怖々と指導文を読むと、どうも全部書き直しのような酷い話ではないらしい。美術史のレポートとして足りない部分、レポート作法として間違っている部分について指摘があり、どう直せばいいか資料を付けて詳しく説明がなされていた。おおお、プロの目が入った。正規の評価はDではなく、これを直してからつけてくれるらしい。

通るかどうかで科目試験の受験可否が変わるので、気合いを入れて直したところ、A評価が返ってきた。おおお。

そういえば、入学時に読んだ「学修ガイダンス」には「レポートが再提出になってもそれは人格否定ではありません。より良いレポートにするための指導なので頑張って磨いてください」という主旨のことが書いてあった。

これか…。

学費を出すということは、こういったアカデミックな分野のプロから直接教えてもらう権利を得るということ。自分が10代の頃には気づかなかった。勿体ないことしてたなー。

レポートでチートな方法を使うのは、ズルというよりプロのチェックを受けられる権利を自ら捨ててしまう愚かな行為だと思う。お金と時間を使っているのだし、せっかくの機会なのだから拙くても自前の文章でぶつかって教えてもらったほうがいい。今ならそう言い切れる。

西洋美術史での指摘は「美術作品のディスクリプションを書き入れること」「註と参考文献がごっちゃになっているのできちんと分けること」「この出典は年代まで入れたほうがよいこと」などだった。自分だけでは気づかなかった。今後はもう間違えないと思う。この科目を選んでよかった。

目標とは別の収穫

第一目標は学芸員の資格を取ること。これは無事にクリアできた。でも目標以外のメリットがたくさんあった。

まず、この課程をとったおかげで出合った本がたくさんあった。博物館関連もそうだし、レポートを書くために調べた本もある。「このレポートがなければ絶対取り寄せてまで借りないよな」と思う本を、何冊も借りて読むことができた。意識していなかった分野・領域に触ることができた。

2つめに、レポートの書き方を知った。アカデミックな分野での作法の基本を教えてもらえた。今までぼんやりと「知らないんだけど、どうやってるんだろう」と思っていたことが明らかになった。すっきり。

3つめに、実習で博物館の中を教えてもらえた。もちろん限りはあるけれど、資格取得のために学んでいるからこそ許してもらえたエリアや作業があった。お金を出した甲斐があった。

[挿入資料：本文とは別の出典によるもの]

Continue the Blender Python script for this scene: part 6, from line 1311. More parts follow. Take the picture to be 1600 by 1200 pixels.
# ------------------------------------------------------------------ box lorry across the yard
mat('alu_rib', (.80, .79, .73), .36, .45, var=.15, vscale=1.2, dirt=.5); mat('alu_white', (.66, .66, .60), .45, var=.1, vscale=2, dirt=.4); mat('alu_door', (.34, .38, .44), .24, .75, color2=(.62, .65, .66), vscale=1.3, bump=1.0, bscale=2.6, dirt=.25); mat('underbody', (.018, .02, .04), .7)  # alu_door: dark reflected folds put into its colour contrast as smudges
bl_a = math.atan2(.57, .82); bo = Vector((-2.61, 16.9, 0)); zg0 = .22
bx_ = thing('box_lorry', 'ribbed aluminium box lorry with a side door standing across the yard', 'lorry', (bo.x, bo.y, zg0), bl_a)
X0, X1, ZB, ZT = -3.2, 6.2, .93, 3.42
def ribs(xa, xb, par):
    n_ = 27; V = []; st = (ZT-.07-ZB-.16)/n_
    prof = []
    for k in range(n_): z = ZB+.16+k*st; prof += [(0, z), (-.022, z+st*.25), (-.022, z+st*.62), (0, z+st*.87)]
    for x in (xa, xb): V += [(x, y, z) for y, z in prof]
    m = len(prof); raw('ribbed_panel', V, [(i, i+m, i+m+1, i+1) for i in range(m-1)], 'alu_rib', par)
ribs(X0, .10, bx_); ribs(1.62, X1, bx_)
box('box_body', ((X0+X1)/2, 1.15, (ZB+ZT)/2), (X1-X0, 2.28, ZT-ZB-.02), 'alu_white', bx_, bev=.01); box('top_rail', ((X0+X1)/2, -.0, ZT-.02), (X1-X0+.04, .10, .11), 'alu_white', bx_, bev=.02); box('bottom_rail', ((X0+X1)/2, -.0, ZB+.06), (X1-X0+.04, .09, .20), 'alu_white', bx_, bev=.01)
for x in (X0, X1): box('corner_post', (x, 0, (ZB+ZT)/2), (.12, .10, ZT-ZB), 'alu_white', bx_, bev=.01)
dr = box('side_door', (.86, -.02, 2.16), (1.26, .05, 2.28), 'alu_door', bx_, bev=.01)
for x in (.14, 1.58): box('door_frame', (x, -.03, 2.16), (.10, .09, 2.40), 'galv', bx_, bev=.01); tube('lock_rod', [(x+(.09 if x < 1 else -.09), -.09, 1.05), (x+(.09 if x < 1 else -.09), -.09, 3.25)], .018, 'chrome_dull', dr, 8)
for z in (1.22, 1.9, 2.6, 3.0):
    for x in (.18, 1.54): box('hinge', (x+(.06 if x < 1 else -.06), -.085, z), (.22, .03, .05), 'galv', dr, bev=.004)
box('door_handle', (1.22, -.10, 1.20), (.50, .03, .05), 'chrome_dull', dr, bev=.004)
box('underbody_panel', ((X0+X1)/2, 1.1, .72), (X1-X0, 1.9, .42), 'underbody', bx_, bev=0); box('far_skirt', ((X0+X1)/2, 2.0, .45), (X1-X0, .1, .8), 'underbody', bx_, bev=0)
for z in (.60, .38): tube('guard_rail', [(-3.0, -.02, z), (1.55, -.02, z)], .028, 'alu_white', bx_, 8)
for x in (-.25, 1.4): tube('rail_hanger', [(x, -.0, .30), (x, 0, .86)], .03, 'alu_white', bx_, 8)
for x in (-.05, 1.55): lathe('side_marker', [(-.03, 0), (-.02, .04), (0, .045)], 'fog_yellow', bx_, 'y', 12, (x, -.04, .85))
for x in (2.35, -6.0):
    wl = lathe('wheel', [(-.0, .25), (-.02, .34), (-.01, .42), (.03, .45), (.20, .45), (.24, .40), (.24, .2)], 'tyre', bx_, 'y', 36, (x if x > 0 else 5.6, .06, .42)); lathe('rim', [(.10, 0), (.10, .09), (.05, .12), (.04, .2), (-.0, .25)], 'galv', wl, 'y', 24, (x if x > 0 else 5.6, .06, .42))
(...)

4つめに、自分が調べてみたい分野が見つかった。いろんな論文を読んでいるうちに「この方面はどうなんだろう」と調べるのが面白くなった。仕事の調べものとはちょっと違う。これは続けていこうと思う。

5つめに、新しい自信がついた。国家資格なので履歴書に書ける資格が久しぶりにできた。やれば面白いし、ここまでできるんだな。確かに実際に業務を行っている方々から見ればまだ何もしていないのだけれど、自分の人生では大きな出来事だった。

備忘録として書き始めたら長くなってしまった。

レポートの書き方については、あまりにも仕事とは違うライティングだったので別の場所で紹介したいと思う。